--- Begin ---
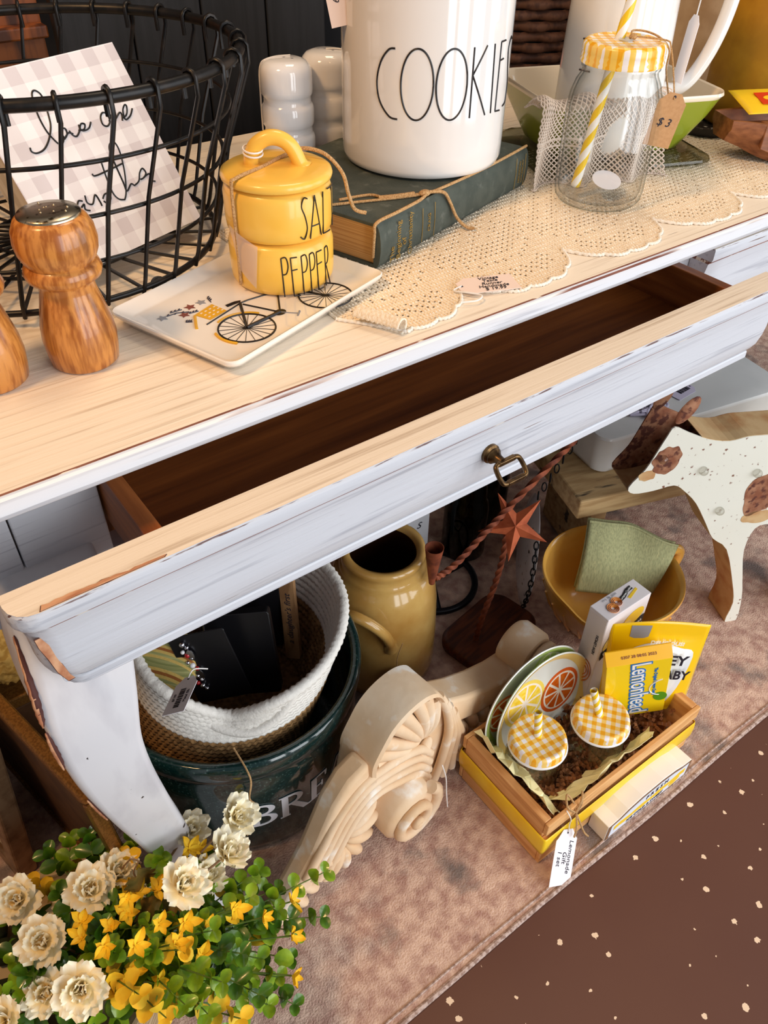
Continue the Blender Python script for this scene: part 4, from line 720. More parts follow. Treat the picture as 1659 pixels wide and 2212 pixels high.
for k, (s_, y) in enumerate(((-0.060, -0.031), (-0.030, -0.041))):
    b = MB(); b.add([(s_, y - 0.004, 0.020 + 0.004 * k), (s_ + 0.018, y - 0.006, 0.014), (s_ + 0.020, y - 0.0035, 0.0445), (s_ + 0.002, y - 0.001, 0.0445), (s_ + 0.004, y + 0.012, 0.022), (s_ + 0.016, y + 0.012, 0.018), (s_ + 0.018, y + 0.012, 0.0445), (s_ + 0.002, y + 0.012, 0.0445)], [(0, 1, 2, 3), (4, 7, 6, 5), (0, 4, 5, 1), (3, 2, 6, 7), (0, 3, 7, 4), (1, 5, 6, 2)]); b.build('carved_notch', MATS['mango_wood'], bo, 30, bevel=0.001)
mat('tea_yellow', (248, 206, 40), 0.35); mat('tea_red', (214, 52, 24), 0.35); mat('tea_green', (168, 180, 60), 0.35)
TMx = frame((0.912, 0.520, T + 0.0560), V(0.90, -0.43, 0.0), V(0.40, 0.85, 0.20))
te = thing('tea_packet', 'yellow tea packet with red label lying on the wooden bowl', 'packet', TMx.translation)
b = MB(); b.rings([[TMx @ V(x, y, z * (1 - (abs(x) / 0.036) ** 4)) for x, y, z in [(-0.036 + 0.072 * i / 10, yy, h) for i in range(11)]] for yy, h in ((-0.026, 0.0003), (-0.024, 0.0008), (0.0, 0.003), (0.024, 0.0008), (0.026, 0.0003))], closed=False); b.build('sachet', MATS['tea_yellow'], te, 60, world=True, solid=0.0006)
MB().prism([(-0.014, -0.012), (0.022, -0.012), (0.022, 0.012), (-0.014, 0.012)], 0.0034, 0.0038, TMx).build('red_panel', MATS['tea_red'], te, 0, world=True)
MB().prism([(0.004 + 0.012 * math.cos(2 * PI * i / 20), 0.005 * math.sin(2 * PI * i / 20)) for i in range(20)], 0.0038, 0.0041, TMx).build('panel_oval', MATS['tea_yellow'], te, 0, world=True)
MB().prism([(0.024, -0.024), (0.034, -0.024), (0.034, -0.006), (0.026, -0.010)], 0.0022, 0.0026, TMx).build('leaf_print', MATS['tea_green'], te, 0, world=True)
specks('black_pattern', (22, 20, 20), (30, 28, 26), (206, 196, 178), 160, 0.42, 0.4)
pa = thing('patterned_tray', 'black tray with pale pattern under the mustard canister', 'tray', (1.045, 0.630, T), rad(-24))
b = MB(); b.rings([[V(x, y, z) for x, y in rrect(0.24 + a, 0.20 + a, 0.03, 6)] for a, z in ((-0.012, 0.0), (0.0, 0.003), (0.004, 0.012), (0.0, 0.0125), (-0.006, 0.006), (-0.012, 0.004))]); b.build('tray_dish', MATS['black_pattern'], pa, 50)
# ================================================================ behind the table
mat('black_board', (30, 30, 33), 0.6, c2=(20, 20, 22), scale=1, stretch=(120, 20, 8)); mat('amber', (150, 84, 20), 0.15, coat=0.4); mat('velvet', (14, 14, 18), 1.0, sheen=0.4); mat('wicker', (92, 58, 38), 0.7, c2=(66, 38, 24), scale=90); mat('pink_petal', (228, 110, 96), 0.7, c2=(240, 176, 158), scale=60)
bb = thing('black_crate', 'black painted crate standing behind the wire basket', 'crate', (0.42, 1.03, 0))
for i in range(4): MB().box(0.305 + 0.085 * i, 0.3885 + 0.085 * i, 0.990, 1.004, 0.0, 0.98).build('plank', MATS['black_board'], bb, 0, bevel=0.002, world=True)
MB().box(0.305, 0.64, 0.976, 0.990, 0.60, 0.66).build('batten', MATS['black_board'], bb, 0, bevel=0.002, world=True)
am = thing('brown_cabinet', 'dark amber brown cabinet glimpsed behind the wire basket', 'cabinet', (0.10, 1.12, 0))
mat('amber_wood', (150, 82, 30), 0.4, c2=(70, 34, 12), scale=1, stretch=(60, 60, 8))
MB().box(-0.12, 0.300, 1.02, 1.10, 0.0, 1.0).build('cabinet_body', MATS['amber_wood'], am, 0, world=True)
MB().box(-0.12, 0.300, 1.00, 1.02, 0.800, 0.812).build('cabinet_ledge', MATS['amber_wood'], am, 0, bevel=0.002, world=True)
for k in range(3): MB().tube([(0.15 + 0.05 * k, 1.012, 0.70), (0.12 + 0.05 * k, 1.012, 0.80)], 0.004, 8).build('cabinet_muntin', MATS['brass'], am, 60, world=True)
ve = thing('velvet_bust', 'black velvet display stand behind the white shakers', 'display', (0.700, 1.095, 0.0))
b = MB(); b.lathe([(0.0, 0.0), (0.085, 0.0), (0.085, 0.02), (0.03, 0.03), (0.03, 0.50), (0.080, 0.52), (0.085, 0.60), (0.085, 0.70), (0.078, 0.715), (0.072, 0.76), (0.078, 0.86), (0.085, 0.98), (0.0, 1.0)], 40); b.build('velvet_body', MATS['velvet'], ve, 60)
wk = thing('wicker_basket', 'dark brown wicker basket behind the white pitcher', 'basket', (1.08, 1.10, 0.55))
b = MB(); NB = 64
for k in range(26):
    z = 0.014 * k; P = [V((0.150 + 0.0045 * (1 if (j // 2 + k) % 2 else -1)) * math.cos(2 * PI * j / NB), (0.150 + 0.0045 * (1 if (j // 2 + k) % 2 else -1)) * math.sin(2 * PI * j / NB), z) for j in range(NB)]
    b.tube(P, 0.007, 6, closed=True)
o = b.build('wicker_weave', MATS['wicker'], wk, 60); o['kind'] = 'stuff'
MB().lathe([(0.0, 0.0), (0.140, 0.0), (0.140, 0.36), (0.0, 0.36)], 32).build('basket_core', MATS['velvet'], wk, 60)
MB().box(-0.16, 0.16, -0.16, 0.16, -0.55, -0.008).build('basket_plinth', MATS['velvet'], wk, 0)
pk = thing('pink_rose', 'pink fabric rose between the canister and the wicker basket', 'flower', (0.835, 0.93, 0.70))
rnd = random.Random(2)
for i in range(12):
    a = i * 2.4; r = 0.004 + 0.0022 * i
    b = MB(); b.grid(lambda u, v: V((r + 0.004 * v) * math.cos(a + (u - 0.5) * 1.9), (r + 0.004 * v) * math.sin(a + (u - 0.5) * 1.9), 0.010 + 0.034 * v - 0.0012 * i + 0.004 * math.sin(u * PI)), 6, 5); b.build('petal', MATS['pink_petal'], pk, 60, solid=0.0006)
MB().tube([(0, 0, -0.7), (0, 0, 0.01)], 0.003, 6).build('stem', MATS['black_board'], pk, 60)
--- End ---
● **Instructions to follow**:
Copy the material exactly. Do not include the pictures.

● **Output below**:
Continue the Blender Python script for this scene: part 4, from line 720. More parts follow. Treat the picture as 1659 pixels wide and 2212 pixels high.
for k, (s_, y) in enumerate(((-0.060, -0.031), (-0.030, -0.041))):
    b = MB(); b.add([(s_, y - 0.004, 0.020 + 0.004 * k), (s_ + 0.018, y - 0.006, 0.014), (s_ + 0.020, y - 0.0035, 0.0445), (s_ + 0.002, y - 0.001, 0.0445), (s_ + 0.004, y + 0.012, 0.022), (s_ + 0.016, y + 0.012, 0.018), (s_ + 0.018, y + 0.012, 0.0445), (s_ + 0.002, y + 0.012, 0.0445)], [(0, 1, 2, 3), (4, 7, 6, 5), (0, 4, 5, 1), (3, 2, 6, 7), (0, 3, 7, 4), (1, 5, 6, 2)]); b.build('carved_notch', MATS['mango_wood'], bo, 30, bevel=0.001)
mat('tea_yellow', (248, 206, 40), 0.35); mat('tea_red', (214, 52, 24), 0.35); mat('tea_green', (168, 180, 60), 0.35)
TMx = frame((0.912, 0.520, T + 0.0560), V(0.90, -0.43, 0.0), V(0.40, 0.85, 0.20))
te = thing('tea_packet', 'yellow tea packet with red label lying on the wooden bowl', 'packet', TMx.translation)
b = MB(); b.rings([[TMx @ V(x, y, z * (1 - (abs(x) / 0.036) ** 4)) for x, y, z in [(-0.036 + 0.072 * i / 10, yy, h) for i in range(11)]] for yy, h in ((-0.026, 0.0003), (-0.024, 0.0008), (0.0, 0.003), (0.024, 0.0008), (0.026, 0.0003))], closed=False); b.build('sachet', MATS['tea_yellow'], te, 60, world=True, solid=0.0006)
MB().prism([(-0.014, -0.012), (0.022, -0.012), (0.022, 0.012), (-0.014, 0.012)], 0.0034, 0.0038, TMx).build('red_panel', MATS['tea_red'], te, 0, world=True)
MB().prism([(0.004 + 0.012 * math.cos(2 * PI * i / 20), 0.005 * math.sin(2 * PI * i / 20)) for i in range(20)], 0.0038, 0.0041, TMx).build('panel_oval', MATS['tea_yellow'], te, 0, world=True)
MB().prism([(0.024, -0.024), (0.034, -0.024), (0.034, -0.006), (0.026, -0.010)], 0.0022, 0.0026, TMx).build('leaf_print', MATS['tea_green'], te, 0, world=True)
specks('black_pattern', (22, 20, 20), (30, 28, 26), (206, 196, 178), 160, 0.42, 0.4)
pa = thing('patterned_tray', 'black tray with pale pattern under the mustard canister', 'tray', (1.045, 0.630, T), rad(-24))
b = MB(); b.rings([[V(x, y, z) for x, y in rrect(0.24 + a, 0.20 + a, 0.03, 6)] for a, z in ((-0.012, 0.0), (0.0, 0.003), (0.004, 0.012), (0.0, 0.0125), (-0.006, 0.006), (-0.012, 0.004))]); b.build('tray_dish', MATS['black_pattern'], pa, 50)
# ================================================================ behind the table
mat('black_board', (30, 30, 33), 0.6, c2=(20, 20, 22), scale=1, stretch=(120, 20, 8)); mat('amber', (150, 84, 20), 0.15, coat=0.4); mat('velvet', (14, 14, 18), 1.0, sheen=0.4); mat('wicker', (92, 58, 38), 0.7, c2=(66, 38, 24), scale=90); mat('pink_petal', (228, 110, 96), 0.7, c2=(240, 176, 158), scale=60)
bb = thing('black_crate', 'black painted crate standing behind the wire basket', 'crate', (0.42, 1.03, 0))
for i in range(4): MB().box(0.305 + 0.085 * i, 0.3885 + 0.085 * i, 0.990, 1.004, 0.0, 0.98).build('plank', MATS['black_board'], bb, 0, bevel=0.002, world=True)
MB().box(0.305, 0.64, 0.976, 0.990, 0.60, 0.66).build('batten', MATS['black_board'], bb, 0, bevel=0.002, world=True)
am = thing('brown_cabinet', 'dark amber brown cabinet glimpsed behind the wire basket', 'cabinet', (0.10, 1.12, 0))
mat('amber_wood', (150, 82, 30), 0.4, c2=(70, 34, 12), scale=1, stretch=(60, 60, 8))
MB().box(-0.12, 0.300, 1.02, 1.10, 0.0, 1.0).build('cabinet_body', MATS['amber_wood'], am, 0, world=True)
MB().box(-0.12, 0.300, 1.00, 1.02, 0.800, 0.812).build('cabinet_ledge', MATS['amber_wood'], am, 0, bevel=0.002, world=True)
for k in range(3): MB().tube([(0.15 + 0.05 * k, 1.012, 0.70), (0.12 + 0.05 * k, 1.012, 0.80)], 0.004, 8).build('cabinet_muntin', MATS['brass'], am, 60, world=True)
ve = thing('velvet_bust', 'black velvet display stand behind the white shakers', 'display', (0.700, 1.095, 0.0))
b = MB(); b.lathe([(0.0, 0.0), (0.085, 0.0), (0.085, 0.02), (0.03, 0.03), (0.03, 0.50), (0.080, 0.52), (0.085, 0.60), (0.085, 0.70), (0.078, 0.715), (0.072, 0.76), (0.078, 0.86), (0.085, 0.98), (0.0, 1.0)], 40); b.build('velvet_body', MATS['velvet'], ve, 60)
wk = thing('wicker_basket', 'dark brown wicker basket behind the white pitcher', 'basket', (1.08, 1.10, 0.55))
b = MB(); NB = 64
for k in range(26):
    z = 0.014 * k; P = [V((0.150 + 0.0045 * (1 if (j // 2 + k) % 2 else -1)) * math.cos(2 * PI * j / NB), (0.150 + 0.0045 * (1 if (j // 2 + k) % 2 else -1)) * math.sin(2 * PI * j / NB), z) for j in range(NB)]
    b.tube(P, 0.007, 6, closed=True)
o = b.build('wicker_weave', MATS['wicker'], wk, 60); o['kind'] = 'stuff'
MB().lathe([(0.0, 0.0), (0.140, 0.0), (0.140, 0.36), (0.0, 0.36)], 32).build('basket_core', MATS['velvet'], wk, 60)
MB().box(-0.16, 0.16, -0.16, 0.16, -0.55, -0.008).build('basket_plinth', MATS['velvet'], wk, 0)
pk = thing('pink_rose', 'pink fabric rose between the canister and the wicker basket', 'flower', (0.835, 0.93, 0.70))
rnd = random.Random(2)
for i in range(12):
    a = i * 2.4; r = 0.004 + 0.0022 * i
    b = MB(); b.grid(lambda u, v: V((r + 0.004 * v) * math.cos(a + (u - 0.5) * 1.9), (r + 0.004 * v) * math.sin(a + (u - 0.5) * 1.9), 0.010 + 0.034 * v - 0.0012 * i + 0.004 * math.sin(u * PI)), 6, 5); b.build('petal', MATS['pink_petal'], pk, 60, solid=0.0006)
MB().tube([(0, 0, -0.7), (0, 0, 0.01)], 0.003, 6).build('stem', MATS['black_board'], pk, 60)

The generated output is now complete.